In Bangladesh, workers embrace factory floor democracy

21 Nov 2016
Rasel Rana (centre), one of the newly elected worker representatives, with supporters
Rasel Rana (centre), one of the newly elected worker representatives, with supporters

In a first for the country, garment firms in Bangladesh are required to facilitate open elections for workers in factory committees. Better Work is guiding the process.

16 November 2016.

Dhaka – When in 2015 Bangladesh amended its Labour Act to mandate representative worker-management committees in garment factories, it was the breakthrough that Better Work had been waiting for.

“We were always keen to broaden our involvement in Bangladesh, but we will only intervene if certain conditions are in place. One of them is the legal requirement for openly elected worker representation on worker-management committees. So, we made the case to the government. Ultimately, they changed the law and we saw our chance to act,” says Conor Boyle, Global Operations manager of Better Work.

Better Work, a partnership of the International Labour Organization and the International Finance Corporation, a member of the World Bank Group, is a programme that aims to improve working conditions and productivity in the garment industry in developing economies. Bangladesh, with its four million garment workers, was an obvious target.

An essential element of the programme is the establishment of representative worker-management committees called, in Bangladesh, Participation Committees:

“PCs are the key ingredient by which we bring sustainable changes to the factory,” explains Louis Vanegas, Better Work director, Bangladesh. “They are the vehicle by which we begin to empower workers to know their rights and speak up directly on issues that are important to them. Because PCs also have management representatives we in effect create an enabling environment were social dialogue and labour peace is achieved.”

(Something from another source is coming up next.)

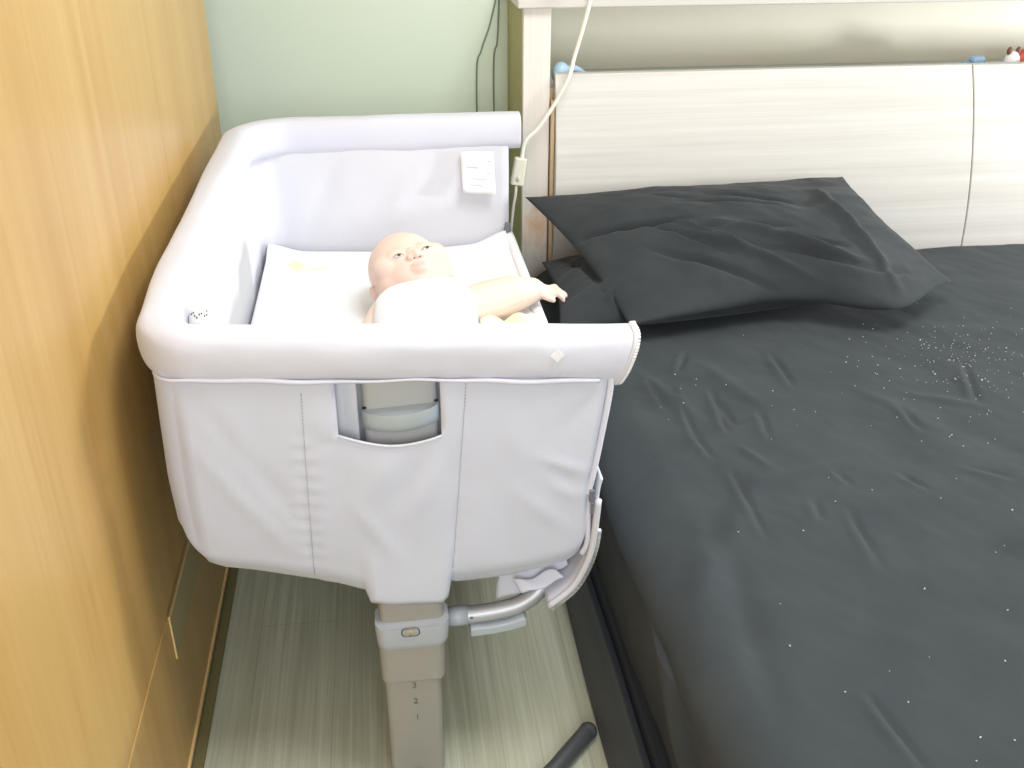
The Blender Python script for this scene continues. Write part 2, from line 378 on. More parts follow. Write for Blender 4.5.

However, in a country where just 300 of the existing 4000 garment factories have registered unions, the idea of openly elected worker representatives having a say in the running of factories was bound to meet some inertia. To build the case, Better Work took advantage of the change to the labour laws and assessed a number of factories already participating in the programme, establishing that they were not compliant with the new law.

From there, it was a question of persuasion, says Vanegas:

“Getting (factory management) to agree that an elected PC in their factory is required was not difficult … However, getting them to agree on the process by which PC formation would take place was more of a challenge.”

Better Work provided the factory with guidelines on the election procedure, including establishing an election committee, and continued to work closely with workers and management to support the process. And, in August and September of this year, workers in 12 garment factories were able for the first time to hold open elections for representation on their Participatory Committees. Although voting was not compulsory, more than 75 per cent of workers cast their ballot.

Building on the success of these elections Better Work aims to encourage democratic worker representation in all of the factories it advises in coming years.